By Chaplain Vivian Short

“We grieve, but not as those who have no Hope”

– 1Thess. 4:13

It may seem a bit of an oxymoron to think that Hope and Grief could co-exist.  You are invited to ponder that thought in this devotion.

If one would define hope, it could be described as a “desire of anticipation with an expected end”.  We hope for many things in life.  Hope to get married, hope to get through a challenge at work, hope to get promoted, hope that a loved one won’t die.  We have “Hope” in all different degrees and areas of our lives.

Then on the other side of the coin, there is “Grief”.  That inevitable life experience of intense emotions in response to a loss, crisis, or death.  It can send us in a whirling storm of emotions that snatch us from the norm, onto a journey of shock, confusion, and even depression.  A sea of feelings that we prefer to avoid, less more than describe to someone.  
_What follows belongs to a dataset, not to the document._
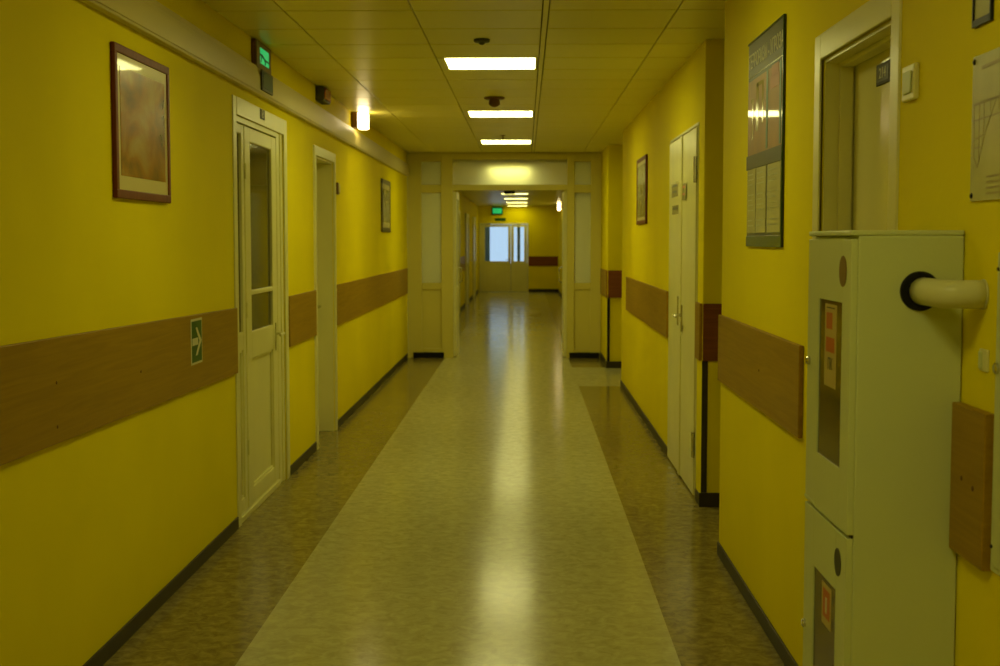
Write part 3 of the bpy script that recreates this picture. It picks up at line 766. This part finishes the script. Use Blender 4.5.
t = thing('evacuation_plan', 'large laminated evacuation plan with faint drawing at the right edge', 'plan', RN.p(-2.72, 1.68, 0))
bm = BM(); RN.box(bm, -3.02, -2.40, 1.685, 2.000, 0.002, 0.006, 0.001); obj('sheet', bm, M['paper'], t)
bm = BM()
def ln(a, b_, w=0.0016):
    a = Vector(a); b_ = Vector(b_); d = (b_ - a).normalized(); n = Vector((-d.y, d.x)) * w
    prism(bm, [tuple(a + n), tuple(a - n), tuple(b_ - n), tuple(b_ + n)], RN, 0.006, 0.0066)
ln((-3.005, 1.895), (-2.45, 1.905), 0.0028); ln((-3.005, 1.895), (-3.0, 1.78)); ln((-3.0, 1.78), (-2.975, 1.758)); ln((-2.975, 1.758), (-2.93, 1.83)); ln((-2.93, 1.83), (-2.86, 1.90))
ln((-3.0, 1.86), (-2.5, 1.872)); ln((-2.97, 1.895), (-2.968, 1.77)); ln((-2.94, 1.895), (-2.94, 1.83)); ln((-2.99, 1.82), (-2.94, 1.826)); ln((-3.0, 1.80), (-2.955, 1.80)); ln((-2.96, 1.97), (-2.5, 1.98), 0.004)
for x in (-2.90, -2.85, -2.80, -2.74, -2.68, -2.62, -2.56, -2.5): ln((x, 1.872), (x, 1.90))
for k in range(4): ln((-2.915, 1.735 - k * 0.012), (-2.60, 1.737 - k * 0.012), 0.0022)
obj('floor_drawing', bm, mat('plan_ink', (0.30, 0.25, 0.08), 0.4), t)
for u in (-3.008, -2.412):
    for v in (1.697, 1.988):
        bm = BM(); lathe(bm, RN.p(u, v, 0.006), RN.n, [(0.006, 0), (0.006, 0.002), (0.003, 0.004)], 12); obj('screw', bm, M['black'], t)

# white wall panel at the frame's edge
t = thing('wall_hatch', 'white metal wall hatch with a round lock at the right edge', 'hatch', RN.p(-2.6, 0.9, 0))
bm = BM(); RN.box(bm, -2.828, -2.30, 0.905, 1.575, 0.0, 0.008, 0.003); obj('frame', bm, M['cabinet'], t)
bm = BM(); RN.box(bm, -2.815, -2.315, 0.92, 1.560, 0.008, 0.012, 0.002); dr = obj('door', bm, M['cabinet'], t)
bm = BM(); lathe(bm, RN.p(-2.800, 1.335, 0.012), RN.n, [(0.012, 0), (0.012, 0.006), (0.008, 0.009)], 16); obj('lock', bm, M['metal'], dr)
for v in (0.96, 1.54):
    bm = BM(); lathe(bm, RN.p(-2.808, v, 0.012), RN.n, [(0.004, 0), (0.004, 0.003)], 10); obj('rivet', bm, M['black'], dr)
t = thing('door_stop', 'small pale bracket on the wall beside the white hatch', 'bracket', RN.p(-2.91, 1.32, 0))
bm = BM(); RN.box(bm, -2.935, -2.885, 1.318, 1.366, 0.0, 0.006, 0.002); obj('plate', bm, M['white'], t)
bm = BM(); RN.box(bm, -2.930, -2.912, 1.323, 1.361, 0.006, 0.010, 0.002); obj('catch', bm, M['cabinet'], t)

# ------------------------------------------------------------------ fire hose cabinet
CX0, CX1, CY0, CY1, CT = 0.735, 0.988, 3.06, 3.52, 1.622
SEAM = 0.922
cb = thing('fire_cabinet', 'tall white steel fire hose cabinet standing against the near right wall', 'cabinet', ((CX0 + CX1) / 2, (CY0 + CY1) / 2, 0))
CF = Frame((CX0, 0, 0), (0, -1, 0), (-1, 0, 0))
bm = BM(); box(bm, CX0 + 0.016, CX1, CY0, CY1, 0.0, CT - 0.012, 0.004)
box(bm, CX0, CX1, CY0 - 0.0, CY1, CT - 0.012, CT, 0.003)
obj('body', bm, M['cabinet'], cb)
def cab_door(z0, z1, w0, w1, label=None):
    """window w0..w1 given as (u0,u1,z0,z1)"""
    u0, u1, a, b_ = w0
    bm = BM(); ua, ub = -CY1 + 0.004, -CY0 - 0.002
    d0, d1_ = -0.016, 0.0
    CF.box(bm, ua, u0, z0, z1, d0, d1_, 0.002); CF.box(bm, u1, ub, z0, z1, d0, d1_, 0.002)
    CF.box(bm, u0, u1, z0, a, d0, d1_, 0.0); CF.box(bm, u0, u1, b_, z1, d0, d1_, 0.0)
    CF.box(bm, ua + 0.002, u0 - 0.0, z0 + 0.006, z0 + 0.012, d1_, d1_ + 0.002)
    dr = obj('door', bm, M['cabinet'], cb)
    bm = BM(); CF.box(bm, u0, u1, a, b_, -0.0155, -0.004); obj('window_pane', bm, M['cab_glass'], dr)
    return dr
dr = cab_door(SEAM + 0.004, CT - 0.020, (-3.392, -3.142, 1.066, 1.455), None)
# hose coil silhouette is not visible; sticker behind the pane
def sticker(dr, u0, u1, v0, v1, top_only=False):
    bm = BM(); CF.box(bm, u0, u1, v0, v1, -0.004, -0.0032); st = obj('sticker', bm, M['sticker'], dr)
    bm = BM(); w = u1 - u0; h = v1 - v0
    if top_only:
        CF.box(bm, u0 + w * .15, u1 - w * .15, v0 + h * .2, v1 - h * .12, -0.0032, -0.0026)
        ob = obj('red_field', bm, M['sign_red'], st)
        bm = BM(); CF.box(bm, u0 + w * .42, u1 - w * .42, v0 + h * .32, v1 - h * .3, -0.0026, -0.0022); obj('white_mark', bm, M['sign_white'], st)
    else:
        CF.box(bm, u0 + w * .15, u1 - w * .15, v0 + h * .42, v0 + h * .60, -0.0032, -0.0026)
        CF.box(bm, u0 + w * .15, u1 - w * .35, v0 + h * .70, v0 + h * .90, -0.0032, -0.0026)
        obj('red_field', bm, M['sign_red'], st)
        text('lettering', 'ПК', CF, (u0 + u1) / 2, v0 + h * .27, h * .20, -0.0032, M['ink'], st, 0.9)
        bm = BM(); CF.box(bm, u0 + w * .15, u1 - w * .15, v1 - h * .05, v1 - h * .035, -0.0032, -0.0027); obj('rule', bm, M['ink'], st)
sticker(dr, -3.330, -3.208, 1.245, 1.445)
def vent(dr, u, v, r, m):
    bm = BM(); lathe(bm, CF.p(u, v, 0.0003), CF.n, [(r, 0), (r, 0.0012)], 28)
    obj('round_vent', bm, m, dr)
vent(dr, -3.135, 1.528, 0.036, M['bronze'])
bm = BM(); lathe(bm, CF.p(-3.485, 1.290, 0.0), CF.n, [(0.011, 0), (0.011, 0.006), (0.008, 0.010)], 18); CF.box(bm, -3.487, -3.483, 1.282, 1.298, 0.009, 0.011); obj('lock', bm, M['metal'], dr, False)
dr2 = cab_door(0.03, SEAM - 0.004, (-3.405, -3.160, 0.25, 0.775), None)
sticker(dr2, -3.315, -3.215, 0.655, 0.758, True)
vent(dr2, -3.138, 0.846, 0.033, M['black'])
bm = BM(); lathe(bm, CF.p(-3.490, 0.600, 0.0), CF.n, [(0.011, 0), (0.011, 0.006), (0.008, 0.010)], 18); obj('lock', bm, M['metal'], dr2)
bm = BM(); CF.box(bm, -CY1 + 0.004, -CY0 - 0.002, SEAM - 0.004, SEAM + 0.004, -0.0155, -0.012); obj('door_gap', bm, M['seam'], cb)
# black grommet
bm = BM()
cx, cz = 0.890, 1.485
r1, r2 = 0.045, 0.031
ring_o = lathe(bm, (cx, CY0 + 0.0, cz), (0, -1, 0), [(r1, 0), (r1, 0.004), (r1 - .004, 0.0055)], 36)
obj('grommet', bm, M['black'], cb)

pp = thing('water_pipe', 'white water pipe running out of the fire cabinet side into the wall', 'pipe', (0.91, 2.85, 1.45))
bm = BM()
pts = [(0.895, 3.052, cz), (0.896, 3.005, cz), (0.900, 2.975, cz - 0.001), (0.908, 2.952, cz - 0.002), (0.920, 2.936, cz - 0.002), (0.938, 2.930, cz - 0.002), (0.965, 2.928, cz - 0.002), (0.989, 2.928, cz - 0.002)]
tube(bm, pts, 0.031, 28); obj('tube', bm, M['pipe'], pp, True)
bm = BM(); lathe(bm, (0.989, 2.928, cz - 0.002), (-1, 0, 0), [(0.033, 0), (0.033, 0.003), (0.0315, 0.004)], 28); obj('wall_collar', bm, M['pipe'], pp, True)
One can feel as if all hope is gone.  We struggle with what to do next, and even if the tears we shed, will ever stop. This roller coaster can seem as if you are losing your mind. 

Yes, it all sounds scary and bleak, but there is always “Hope”.  Stay encouraged, don’t let the darkness of grief overcome you, for there are elements of Hope all around.  Take a moment, close your eyes and think. 
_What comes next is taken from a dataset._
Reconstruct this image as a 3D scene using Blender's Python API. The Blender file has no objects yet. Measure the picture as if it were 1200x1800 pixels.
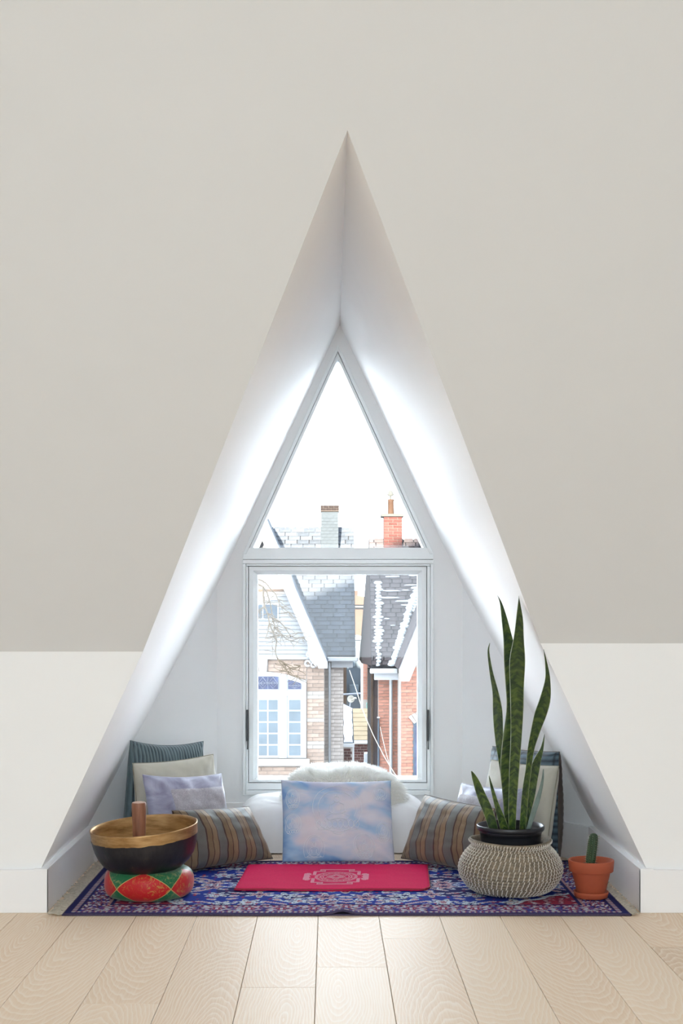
import bpy, bmesh, math, random
from mathutils import Vector, Matrix, noise
random.seed(7)
D = bpy.data
SC = bpy.context.scene
COL = SC.collection
PI = math.pi

# ------------------------------------------------------------------ camera
F = 2500.0; CX = 577.0; CY = 1075.0; CH = 1.2      # focal length / principal point in px of the 1200x1800 frame, lens height
cam_d = D.cameras.new('camera'); cam = D.objects.new('camera', cam_d); COL.objects.link(cam)
cam.location = (0, 0, CH); cam.rotation_euler = (PI/2, 0, 0)
cam_d.sensor_fit = 'VERTICAL'; cam_d.sensor_height = 36.0; cam_d.sensor_width = 24.0
cam_d.lens = F/1800*36.0
cam_d.shift_x = (600-CX)/1800; cam_d.shift_y = (CY-900)/1800
cam_d.clip_start = 0.05; cam_d.clip_end = 400
SC.camera = cam
# ------------------------------------------------------------------ world, sun, added fill lamps, exposure
wd = D.worlds.new('sky'); SC.world = wd; wd.use_nodes = True
bg = wd.node_tree.nodes['Background']
bg.inputs[0].default_value = (0.83, 0.92, 1.0, 1); bg.inputs[1].default_value = 9.6
SUN_DIR = Vector((-0.12, -0.96, 0.20)).normalized()
sun_d = D.lights.new('sun', 'SUN'); sun = D.objects.new('sun', sun_d); COL.objects.link(sun)
sun_d.energy = 80.0; sun_d.angle = 0.009; sun_d.color = (1.0, 0.88, 0.70)
sun.rotation_euler = SUN_DIR.to_track_quat('Z', 'Y').to_euler(); sun.location = (0, 0, 30)
# added fill lamp set before an invented rear window, behind the camera
rl_d = D.lights.new('rear_fill_light', 'AREA'); rl = D.objects.new('rear_fill_light', rl_d); COL.objects.link(rl)
rl_d.shape = 'RECTANGLE'; rl_d.size = 5.0; rl_d.size_y = 1.6; rl_d.energy = 160.0; rl_d.color = (0.80, 0.91, 1.0)
rl.location = (-0.8, -4.85, 1.35); rl.rotation_euler = (PI/2, 0, 0)
# second fill lamp, added under an invented roof light behind the camera
tl_d = D.lights.new('ceiling_fill_light', 'AREA'); tl_o = D.objects.new('ceiling_fill_light', tl_d); COL.objects.link(tl_o)
tl_d.shape = 'RECTANGLE'; tl_d.size = 5.0; tl_d.size_y = 1.5; tl_d.energy = 130.0; tl_d.color = (0.80, 0.91, 1.0)
tl_o.location = (-0.4, -1.4, 3.56)
SC.view_settings.view_transform = 'Standard'; SC.view_settings.look = 'None'
SC.view_settings.gamma = 1.0; SC.view_settings.use_curve_mapping = False
SC.view_settings.exposure = 0.28
SC.cycles.max_bounces = 20; SC.cycles.diffuse_bounces = 14

# ------------------------------------------------------------------ helpers
def W(px, py, d):
    return Vector(((px-CX)/F*d, d, CH-(py-CY)/F*d))
def WX(px, d): return (px-CX)/F*d
def WZ(py, d): return CH-(py-CY)/F*d
def FL(px, d, z=0.0):                      # image column + distance + height
    return Vector(((px-CX)/F*d, d, z))

def org(o):
    v = Vector((0, 0, 0))
    while o is not None:
        v = v + o.location; o = o.parent
    return v

def mk(name, V, Fc, mat, parent=None, smooth=False, uv=None, bevel=0, seg=1, loc=None, weld=0, recalc=True, matidx=None):
    V = [Vector(v) for v in V]
    if parent is not None: base = org(parent)
    elif loc is not None: base = Vector(loc)
    else:
        mn = [min(v[i] for v in V) for i in range(3)]; mx = [max(v[i] for v in V) for i in range(3)]
        base = Vector(((mn[0]+mx[0])/2, (mn[1]+mx[1])/2, mn[2]))
    me = D.meshes.new(name)
    me.from_pydata([v-base for v in V], [], Fc)
    if matidx is not None:
        me.polygons.foreach_set('material_index', matidx)
    if uv is not None:
        ul = me.uv_layers.new(name='UVMap')
        for p in me.polygons:
            for li in p.loop_indices:
                ul.data[li].uv = uv[me.loops[li].vertex_index]
    if weld or bevel or recalc:
        bm = bmesh.new(); bm.from_mesh(me)
        if weld: bmesh.ops.remove_doubles(bm, verts=bm.verts, dist=weld)
        if recalc: bmesh.ops.recalc_face_normals(bm, faces=bm.faces)
        if bevel:
            bmesh.ops.bevel(bm, geom=[e for e in bm.edges], offset=bevel, segments=seg, affect='EDGES', profile=0.5)
        bm.to_mesh(me); bm.free()
    if smooth:
        for p in me.polygons: p.use_smooth = True
    for m in (mat if isinstance(mat, (list, tuple)) else [mat]): me.materials.append(m)
    o = D.objects.new(name, me); COL.objects.link(o)
    if parent is not None: o.parent = parent
    else: o.location = base
    return o

def put(name, me, wloc, parent):
    o = D.objects.new(name, me); COL.objects.link(o); o.parent = parent; o.location = Vector(wloc)-org(parent)
    return o

def empty(name, loc):
    o = D.objects.new(name, None); COL.objects.link(o); o.location = loc; o.empty_display_size = 0.1
    return o

def tag(o, label, cat, group=None):
    o['label'] = label; o['category'] = cat
    if group: o['group'] = group
    return o
def struct(o, label=None, cat=None):
    o['kind'] = 'structure'
    if label: o['label'] = label
    if cat: o['category'] = cat
    return o

def box(x0, x1, y0, y1, z0, z1):
    return ([(x0,y0,z0),(x1,y0,z0),(x1,y1,z0),(x0,y1,z0),(x0,y0,z1),(x1,y0,z1),(x1,y1,z1),(x0,y1,z1)],
            [(0,3,2,1),(4,5,6,7),(0,1,5,4),(1,2,6,5),(2,3,7,6),(3,0,4,7)])
def prism_xz(poly, y0, y1):                 # poly of (x,z) extruded along y
    n = len(poly)
    V = [(x, y0, z) for x, z in poly]+[(x, y1, z) for x, z in poly]
    Fc = [tuple(range(n)), tuple(range(2*n-1, n-1, -1))]
    Fc += [(i, n+i, n+(i+1) % n, (i+1) % n) for i in range(n)]
    return V, Fc
def prism_yz(poly, x0, x1):
    n = len(poly)
    V = [(x0, y, z) for y, z in poly]+[(x1, y, z) for y, z in poly]
    Fc = [tuple(range(n)), tuple(range(2*n-1, n-1, -1))]
    Fc += [(i, n+i, n+(i+1) % n, (i+1) % n) for i in range(n)]
    return V, Fc
def join(parts):
    V = []; Fc = []
    for v, f in parts:
        b = len(V); V += list(v); Fc += [tuple(i+b for i in q) for q in f]
    return V, Fc
def lathe(prof, n, c=(0,0,0), closed=False, mtx=None, rfun=None, zfun=None):
    V = []; Fc = []; uv = []
    m = len(prof)
    for j, (r, z) in enumerate(prof):
        for i in range(n):
            a = 2*PI*i/n
            rr = r*(rfun(a, j/(m-1)) if rfun else 1); zz = z+(zfun(a, j/(m-1)) if zfun else 0)
            p = Vector((rr*math.cos(a), rr*math.sin(a), zz))
            if mtx: p = mtx @ p
            V.append(p+Vector(c)); uv.append((i/n, j/(m-1)))
    for j in range(m-1 if not closed else m):
        for i in range(n):
            k = (j+1) % m
            Fc.append((j*n+i, j*n+(i+1) % n, k*n+(i+1) % n, k*n+i))
    return V, Fc, uv
def tube(pts, r, n=6, cap=True):
    pts = [Vector(p) for p in pts]
    V = []; Fc = []
    rs = r if isinstance(r, (list, tuple)) else [r]*len(pts)
    up = Vector((0.13, 0.31, 0.94))
    for i, p in enumerate(pts):
        t = (pts[min(i+1, len(pts)-1)]-pts[max(i-1, 0)])
        if t.length < 1e-9: t = Vector((0,0,1))
        t.normalize()
        a = t.cross(up)
        if a.length < 1e-3: a = t.cross(Vector((1,0,0)))
        a.normalize(); b = t.cross(a)
        for k in range(n):
            th = 2*PI*k/n
            V.append(p+a*(rs[i]*math.cos(th))+b*(rs[i]*math.sin(th)))
    for i in range(len(pts)-1):
        for k in range(n):
            Fc.append((i*n+k, i*n+(k+1) % n, (i+1)*n+(k+1) % n, (i+1)*n+k))
    if cap:
        Fc.append(tuple(range(n-1, -1, -1))); q = (len(pts)-1)*n; Fc.append(tuple(range(q, q+n)))
    return V, Fc
def interp(pts, n):                          # resample a polyline of tuples with catmull-rom
    out = []
    m = len(pts)
    for s in range(n):
        t = s/(n-1)*(m-1); i = min(int(t), m-2); f = t-i
        p0 = pts[max(i-1, 0)]; p1 = pts[i]; p2 = pts[i+1]; p3 = pts[min(i+2, m-1)]
        out.append(tuple(0.5*((2*b)+(-a+c)*f+(2*a-5*b+4*c-d)*f*f+(-a+3*b-3*c+d)*f**3) for a, b, c, d in zip(p0, p1, p2, p3)))
    return out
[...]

What gives you Hope? What motivates you to go the extra mile, to keep trying, and not throw in the towel?  Could it be the loving relationships and support from others that gives you Hope?  Is it being intentional and staying positive that gives Hope?  Perhaps receiving forgiveness and being forgiven gives Hope of reconciliation.  Trusting God for the outcome, gives Hope.  Meditation and prayer, or someone praying for us, can give Hope. 

We can be comforted by the word of God that reminds us that, “We grieve, but not as those who have no Hope”, (1Thess. 4:13). God’s promise of eternal life gives us reassurance and Hope beyond the present.  Yet, even in the present, He is with us.  There is Hope, for us to press forward. 

The sun will shine after the storm, daylight will come after darkness, weeping may endure for a night, but joy comes in the morning, this too shall pass.  Yes, “Grief” will come, but “Hope” can always be present too.  We can choose to harness it, embrace it through others and the love of God, to be the HOPE that can exist; even in the midst of GRIEF.